215.36(7) (7)Standards for disapproval. The division may disapprove of any action under sub. (4) if the division finds any of the following:
215.36(7)(a) (a) Considering the financial and managerial resources and future prospects of the applicant and of the in-state savings and loan or in-state savings and loan holding company concerned, the action would be contrary to the best interests of the shareholders or customers of the in-state savings and loan or in-state savings and loan holding company.
215.36(7)(b) (b) The action would be detrimental to the safety and soundness of the applicant or of the in-state savings and loan or in-state savings and loan holding company concerned, or to a subsidiary or affiliate of the applicant or of the in-state savings and loan or in-state savings and loan holding company.
215.36(7)(c) (c) Because the applicant, its executive officers, directors or principal shareholders have not established a record of sound performance, efficient management, financial responsibility and integrity, the action would be contrary to the best interests of the depositors, other customers, creditors or shareholders of the applicant or of the in-state savings and loan or in-state savings and loan holding company or contrary to the best interests of the public.
215.36(7)(cg) (cg) The applicant has failed to provide adequate and appropriate services required by the community reinvestment act of 1977 to the communities in which the applicant is located.
215.36(7)(cr) (cr) The applicant has failed to propose to provide adequate and appropriate services required by the community reinvestment act of 1977 in the community in which the in-state savings and loans which the applicant proposes to acquire or in-state savings and loan holding company which the applicant proposes to acquire or merge with is located.
215.36(7)(ct) (ct) The applicant has failed to enter into an agreement prepared by the division to comply with laws and rules of this state regulating consumer credit finance charges and other charges and related disclosure requirements, except to the extent preempted by federal law or regulation.
215.36(7)(d) (d) Any of the conditions under sub. (5) (a), (c), (d), (e) or (f) has not been met.
215.36(7)(e) (e) The applicant fails to meet any other standards established by rule of the division.

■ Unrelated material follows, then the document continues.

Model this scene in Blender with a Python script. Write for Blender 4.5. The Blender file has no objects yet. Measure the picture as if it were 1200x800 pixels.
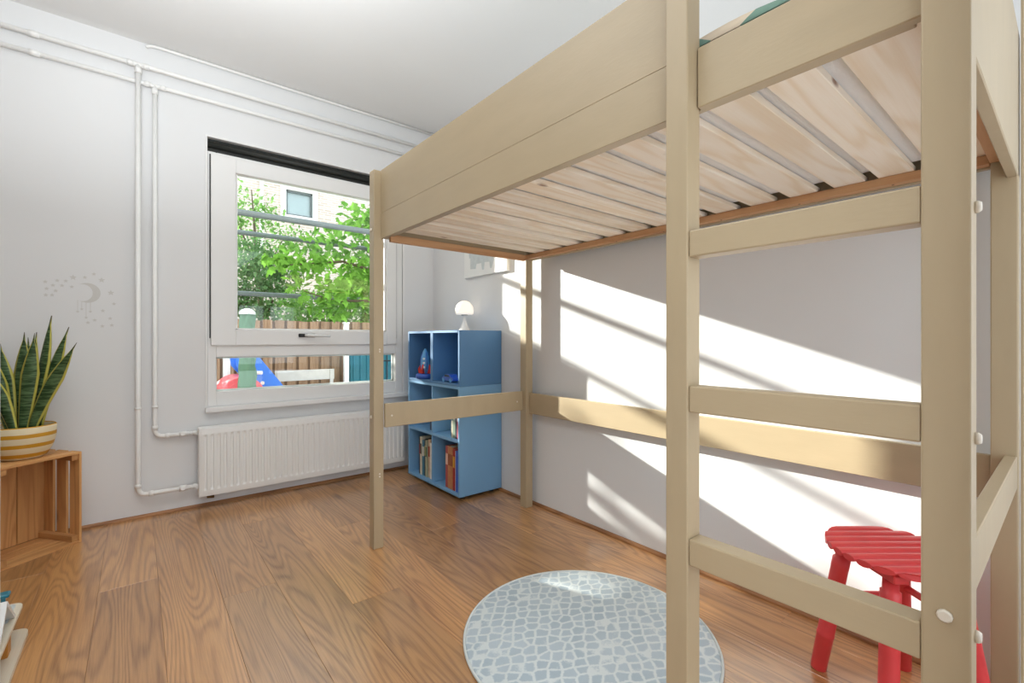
import bpy, bmesh, math, random
from mathutils import Vector, Matrix

random.seed(7)
PI = math.pi
scn = bpy.context.scene
COL = scn.collection

# ---------------------------------------------------------------- camera, light, exposure
cam_d = bpy.data.cameras.new('camera')
cam = bpy.data.objects.new('camera', cam_d)
COL.objects.link(cam)
cam.location = (0, 0, 1.01)
cam.rotation_euler = (PI / 2, 0, math.radians(-39.2))
cam_d.sensor_width = 36.0
cam_d.lens = 16.2
cam_d.shift_y = -2 / 1200
cam_d.clip_start = 0.01
cam_d.clip_end = 200
scn.camera = cam

world = bpy.data.worlds.new('world')
scn.world = world
world.use_nodes = True
bg = world.node_tree.nodes['Background']
bg.inputs['Color'].default_value = (0.86, 0.93, 1.0, 1)
bg.inputs['Strength'].default_value = 2.5

sun_d = bpy.data.lights.new('sun', 'SUN')
sun_d.energy = 15.0
sun_d.angle = math.radians(0.8)
sun_d.color = (1.0, 0.96, 0.90)
sun = bpy.data.objects.new('sun', sun_d)
COL.objects.link(sun)
sun.rotation_euler = Vector((1.0, -2.25, -0.776)).to_track_quat('-Z', 'Y').to_euler()


def area(name, loc, direction, sx, sy, power, color):
    d = bpy.data.lights.new(name, 'AREA')
    d.shape = 'RECTANGLE'
    d.size = sx
    d.size_y = sy
    d.energy = power
    d.color = color
    o = bpy.data.objects.new(name, d)
    COL.objects.link(o)
    o.location = loc
    o.rotation_euler = Vector(direction).to_track_quat('-Z', 'Y').to_euler()
    return o


# unseen fill light, added outside the frame to brighten the ceiling
area('ceiling_fill', (-0.15, 1.40, 1.95), (0.1, 0.15, 1), 0.7, 0.7, 47, (0.91, 0.965, 1.0))

vs = scn.view_settings
scn.display_settings.display_device = 'sRGB'
vs.view_transform = 'Standard'
vs.look = 'None'
vs.exposure = 0.0
vs.gamma = 1.0
vs.use_curve_mapping = False


# ---------------------------------------------------------------- materials
def lin(r, g, b):
    def f(c):
        c /= 255
        return c / 12.92 if c <= 0.04045 else ((c + 0.055) / 1.055) ** 2.4
    return (f(r), f(g), f(b), 1)


class N:
    def __init__(self, name):
        self.m = bpy.data.materials.new(name)
        self.m.use_nodes = True
        self.t = self.m.node_tree
        self.p = self.t.nodes['Principled BSDF']
        self.out = self.t.nodes['Material Output']

    def n(self, kind, **kw):
        nd = self.t.nodes.new(kind)
        for k, v in kw.items():
            if k.startswith('i_'):
                key = k[2:]
                nd.inputs[int(key) if key.isdigit() else key.replace('_', ' ')].default_value = v
            else:
                setattr(nd, k, v)
        return nd

    def l(self, a, ao, b, bi):
        self.t.links.new(a.outputs[ao], b.inputs[bi])

    def math(self, op, a, b=None, c=None):
        nd = self.n('ShaderNodeMath', operation=op)
        for i, v in enumerate((a, b, c)):
            if v is None:
                continue
            if isinstance(v, (int, float)):
                nd.inputs[i].default_value = v
            else:
                self.t.links.new(v, nd.inputs[i])
        return nd.outputs[0]

    def mix(self, fac, a, b, mode='MIX'):
        nd = self.n('ShaderNodeMix', data_type='RGBA', blend_type=mode)
        for i, v in ((0, fac), (6, a), (7, b)):
            if isinstance(v, (int, float)):
                nd.inputs[i].default_value = v
            elif isinstance(v, tuple):
                nd.inputs[i].default_value = v
            else:
                self.t.links.new(v, nd.inputs[i])
        return nd.outputs[2]

    def coords(self, scale=(1, 1, 1), rand=0.0, rot=(0, 0, 0)):
        tc = self.n('ShaderNodeTexCoord')
        v = tc.outputs['Object']
        if rand:
            oi = self.n('ShaderNodeObjectInfo')
            cb = self.n('ShaderNodeCombineXYZ')
            r = self.math('MULTIPLY', oi.outputs['Random'], rand)
            self.t.links.new(r, cb.inputs[0])
            self.t.links.new(self.math('MULTIPLY', oi.outputs['Random'], rand * 1.7), cb.inputs[1])
            self.t.links.new(self.math('MULTIPLY', oi.outputs['Random'], rand * 0.6), cb.inputs[2])
            ad = self.n('ShaderNodeVectorMath', operation='ADD')
            self.t.links.new(v, ad.inputs[0])
            self.t.links.new(cb.outputs[0], ad.inputs[1])
            v = ad.outputs[0]
        mp = self.n('ShaderNodeMapping')
        mp.inputs['Scale'].default_value = scale
        mp.inputs['Rotation'].default_value = rot
        self.t.links.new(v, mp.inputs[0])
        return mp.outputs[0]

    def noise(self, vec, scale, detail=3, rough=0.5, dist=0.0):
        nd = self.n('ShaderNodeTexNoise')
        nd.inputs['Scale'].default_value = scale
        nd.inputs['Detail'].default_value = detail
        nd.inputs['Roughness'].default_value = rough
        nd.inputs['Distortion'].default_value = dist
        self.t.links.new(vec, nd.inputs['Vector'])
        return nd.outputs['Fac']

    def range(self, v, a, b, c=0.0, d=1.0):
        nd = self.n('ShaderNodeMapRange')
        nd.inputs[1].default_value = a
        nd.inputs[2].default_value = b
        nd.inputs[3].default_value = c
        nd.inputs[4].default_value = d
        self.t.links.new(v, nd.inputs[0])
        return nd.outputs[0]

    def bump(self, h, strength, dist=0.002):
        nd = self.n('ShaderNodeBump')
        nd.inputs['Strength'].default_value = strength
        nd.inputs['Distance'].default_value = dist
        self.t.links.new(h, nd.inputs['Height'])
        self.t.links.new(nd.outputs[0], self.p.inputs['Normal'])

    def base(self, c):
        if isinstance(c, tuple):
            self.p.inputs['Base Color'].default_value = c
        else:
            self.t.links.new(c, self.p.inputs['Base Color'])


def sc(c, k):
    return (min(1, c[0] * k), min(1, c[1] * k), min(1, c[2] * k), 1)


def paint(name, rgb, rough=0.5, var=0.05, scale=6, bump=0.06, bscale=120, stretch=(1, 1, 1), metal=0.0, rand=0.0):
    q = N(name)
    c = lin(*rgb)
    v = q.coords(stretch, rand)
    f = q.noise(v, scale, 4)
    q.base(q.mix(q.range(f, 0.3, 0.7), sc(c, 1 - var), sc(c, 1 + var)))
    q.p.inputs['Roughness'].default_value = rough
    q.p.inputs['Metallic'].default_value = metal
    if bump:
        q.bump(q.noise(v, bscale, 3), bump)
    return q.m


def wood(name, light, dark, axis, rings=26, ringmix=0.55, knot=None, rough=0.5, tone=0.0, fibre=0.25, width_scale=6.0,
         spread=0.5, bump=0.1, knot_scale=2.2, spec=0.5, kmix=0.6, coat=0.0):
    """Grain from the contour lines of a stretched noise field, with fine fibres and knots."""
    q = N(name)
    s = [width_scale] * 3
    s[axis] = width_scale * 0.09
    v = q.coords(tuple(s), 37.0)
    field = q.noise(v, 1.0, 2, 0.45, 0.25)
    ring = q.math('SINE', q.math('MULTIPLY', field, rings * 2 * PI / 2))
    ring = q.range(ring, -1.0, 1.0)
    ring = q.math('POWER', ring, 1.8)
    s2 = [260.0] * 3
    s2[axis] = 7.0
    fib = q.noise(q.coords(tuple(s2), 37.0), 1.0, 3, 0.6)
    s3 = [9.0] * 3
    s3[axis] = 1.0
    blot = q.noise(q.coords(tuple(s3), 37.0), 1.0, 3, 0.5)
    L, D = lin(*light), lin(*dark)
    fac = q.math('ADD', q.math('MULTIPLY', ring, ringmix), q.math('MULTIPLY', q.range(fib, 0.35, 0.7), fibre))
    fac = q.math('ADD', fac, q.math('MULTIPLY', q.range(blot, 0.3, 0.75, -0.5, 1.0), spread * 0.4))
    cm = q.n('ShaderNodeClamp')
    q.t.links.new(fac, cm.inputs[0])
    col = q.mix(cm.outputs[0], L, D)
    if tone:
        oi = q.n('ShaderNodeObjectInfo')
        k = q.range(oi.outputs['Random'], 0, 1, 1 - tone, 1 + tone * 0.6)
        cb = q.n('ShaderNodeCombineColor')
        for i in range(3):
            q.t.links.new(k, cb.inputs[i])
        col = q.mix(1.0, col, cb.outputs[0], 'MULTIPLY')
    if knot:
        s4 = [knot_scale * 2.0] * 3
        s4[axis] = knot_scale * 0.75
        vo = q.n('ShaderNodeTexVoronoi', feature='F1')
        vo.inputs['Scale'].default_value = 1.0
        q.t.links.new(q.coords(tuple(s4), 37.0), vo.inputs['Vector'])
        nn = q.noise(q.coords((30, 30, 30), 37.0), 1.0, 2)
        dist = q.math('ADD', vo.outputs['Distance'], q.math('MULTIPLY', nn, 0.06))
        kf = q.range(dist, 0.06, 0.125, 1.0, 0.0)
        col = q.mix(q.math('MULTIPLY', kf, kmix), col, lin(*knot))
    q.base(col)
    q.p.inputs['Roughness'].default_value = rough
    q.p.inputs['Specular IOR Level'].default_value = spec
    if coat:
        q.p.inputs['Coat Weight'].default_value = coat
        q.p.inputs['Coat Roughness'].default_value = 0.24
        q.p.inputs['Coat IOR'].default_value = 1.8
    if bump:
        h = q.math('ADD', q.math('MULTIPLY', fib, 0.7), q.math('MULTIPLY', ring, -0.5))
        q.bump(h, bump, 0.001)
    return q.m


def glass_mat(name):
    q = N(name)
    q.t.nodes.remove(q.p)
    tr = q.n('ShaderNodeBsdfTransparent')
    tr.inputs[0].default_value = (0.96, 0.985, 0.975, 1)
    gl = q.n('ShaderNodeBsdfGlossy')
    gl.inputs['Roughness'].default_value = 0.0
    fr = q.n('ShaderNodeFresnel')
    fr.inputs[0].default_value = 1.45
    mx = q.n('ShaderNodeMixShader')
    q.l(fr, 0, mx, 0)
    q.l(tr, 0, mx, 1)
    q.l(gl, 0, mx, 2)
    q.l(mx, 0, q.out, 0)
    return q.m


def leaf_mat(name, a, b, trans=0.45):
    q = N(name)
    q.t.nodes.remove(q.p)
    g = q.n('ShaderNodeNewGeometry')
    ca, cb_ = lin(*a), lin(*b)
    tc = q.n('ShaderNodeTexCoord')
    f = q.noise(tc.outputs['Object'], 3.0, 2)
    k = q.math('ADD', q.math('MULTIPLY', g.outputs['Random Per Island'], 0.6), q.math('MULTIPLY', f, 0.4))
    col = q.mix(k, ca, cb_)
    df = q.n('ShaderNodeBsdfDiffuse')
    tl = q.n('ShaderNodeBsdfTranslucent')
    q.t.links.new(col, df.inputs[0])
    q.t.links.new(col, tl.inputs[0])
    mx = q.n('ShaderNodeMixShader')
    mx.inputs[0].default_value = trans
    q.l(df, 0, mx, 1)
    q.l(tl, 0, mx, 2)
    q.l(mx, 0, q.out, 0)
    return q.m


def oak_floor():
    return wood('oak_floor', (206, 152, 96), (120, 74, 40), 1, rings=64, ringmix=0.36, knot=(84, 48, 26), rough=0.3, tone=0.24,
                fibre=0.3, width_scale=5.0, spread=0.7, bump=0.2, knot_scale=1.35, spec=0.6, coat=0.7)


M = {}
M['wall'] = paint('wall_paint', (230, 230, 230), 0.75, 0.015, 1.5, 0.08, 180)
M['bounce_brown'] = paint('bounce_wall_brown', (124, 110, 96), 0.8, 0.03, 2, 0.08, 150)  # brown put on the unseen left wall to dim and warm its bounce
M['ceiling'] = paint('ceiling_paint', (236, 235, 233), 0.8, 0.01, 1.5, 0.05, 150)
M['oak'] = oak_floor()
M['oak_strip'] = wood('oak_strip', (176, 124, 78), (120, 76, 44), 1, rough=0.5)
M['oak_strip_x'] = wood('oak_strip_x', (176, 124, 78), (120, 76, 44), 0, rough=0.5)
M['cream'] = paint('cream_bed_paint', (180, 161, 130), 0.42, 0.03, 5, 0.12, 40, (4, 4, 1))
M['cream_y'] = paint('cream_bed_paint_long', (180, 161, 130), 0.42, 0.03, 5, 0.12, 40, (4, 1, 4))
M['cap'] = paint('cap_plastic', (226, 216, 200), 0.35, 0.02)
M['pine'] = wood('pine_slat', (249, 238, 222), (232, 208, 174), 0, rings=16, ringmix=0.5, knot=(128, 78, 44), rough=0.6, tone=0.06,
                 fibre=0.15, width_scale=9.0, spread=0.4, bump=0.05, knot_scale=4.6, kmix=0.85)
M['ledger'] = wood('pine_ledger', (208, 162, 118), (176, 122, 80), 1, rings=16, ringmix=0.5, knot=(110, 66, 40), rough=0.6, fibre=0.2)
M['ledger_x'] = wood('pine_ledger_cross', (208, 162, 118), (176, 122, 80), 0, rings=16, ringmix=0.5, knot=(110, 66, 40), rough=0.6, fibre=0.2)
M['pvc'] = paint('window_plastic', (236, 235, 233), 0.3, 0.012, 3, 0.02, 60)
M['radiator'] = paint('radiator_enamel', (241, 240, 237), 0.35, 0.012, 3, 0.02, 80)
M['pipe'] = paint('pipe_enamel', (244, 243, 240), 0.4, 0.02, 12, 0.08, 60)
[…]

215.36(8) (8)Exception. This section does not prevent a regional savings and loan or regional savings and loan holding company from acquiring voting shares of one or more in-state savings and loans or savings and loan holding companies, subject to the limitations of 12 USC 1730a except that the standard for control in 12 USC 1730a (a) (2) shall be 10 percent rather than 25 percent.
215.36(8m) (8m)Branching not limited. This section does not limit branching authority under s. 215.13 (39).
215.36(9) (9)Applicability.
215.36(9)(a) (a) Subsections (1) to (7) do not apply prior to January 1, 1987, except that the division may promulgate rules under sub. (7) (e) to be applicable no earlier than the date that subs. (1) to (7) apply.
215.36(9)(b) (b) Subsections (1) to (7) apply as of the date, not earlier than January 1, 1987, that 3 regional states, at least 2 of which shall be from among the states of Illinois, Indiana, Iowa, Michigan and Minnesota, permit in-state savings and loan holding companies both to acquire one or more regional savings and loans and to acquire and merge with one or more regional savings and loan holding companies in those regional states.
215.36(10) (10)When invalidated.
215.36(10)(a) (a) Except as provided in par. (b), if any part of subs. (1) to (7) is held to be unconstitutional, then all of subs. (1) to (7) shall be invalid.